I invite you to come to Milwaukee for our Annual Convention & Trade Show. It is going to be held on October 3-5 at the historic five-star Pfister Hotel with activities within walking distance.

This year’s Extravaganza event will be held at the Harley-Davidson Museum. In addition to a full–trade show, opportunity to share with others in the industry and meaningful educational sessions, there will be a Leadership Summit co-sponsored by the Wisconsin Newspaper Association and facilitated by Marty Kaiser.

Kaiser is one of today’s leading newsroom visionaries and is the former longtime editor of the Milwaukee Journal Sentinel, where he led his newsroom to Pulitzer Prizes in 2008, 2010 and 2011. Kaiser, along with other industry leaders, will explore what it takes for a community newspaper to succeed, both financially and as a public asset.

As a Gold Star father, I want to especially recognize NNA for coming to the assistance of the Vietnam Veterans Memorial. The Vietnam Veterans Memorial Fund seeks photos of servicemembers killed in action listed on the Wall of Faces, as many government records were lost in a fire.

NNA helped spread the word to state press associations and to its member newspapers for several years with amazing results. Community newspaper people from around the country helped find thousands of missing photos.
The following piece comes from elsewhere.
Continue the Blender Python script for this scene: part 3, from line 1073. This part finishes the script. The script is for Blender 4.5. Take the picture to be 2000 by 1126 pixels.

In 2014, there were more than 16,000 missing photos, and today there are less than 700 missing. It is my hope that we will help finish this job in the near future. (Visit http://bit.ly/31Cjejt for more information.)

At convention, it will be time for me to pass the NNA gavel to the next very capable president, Matt Adelman, publisher of the Douglas (Wyoming) Budget. Thank you for allowing me to serve you, our members. I look forward to seeing you soon!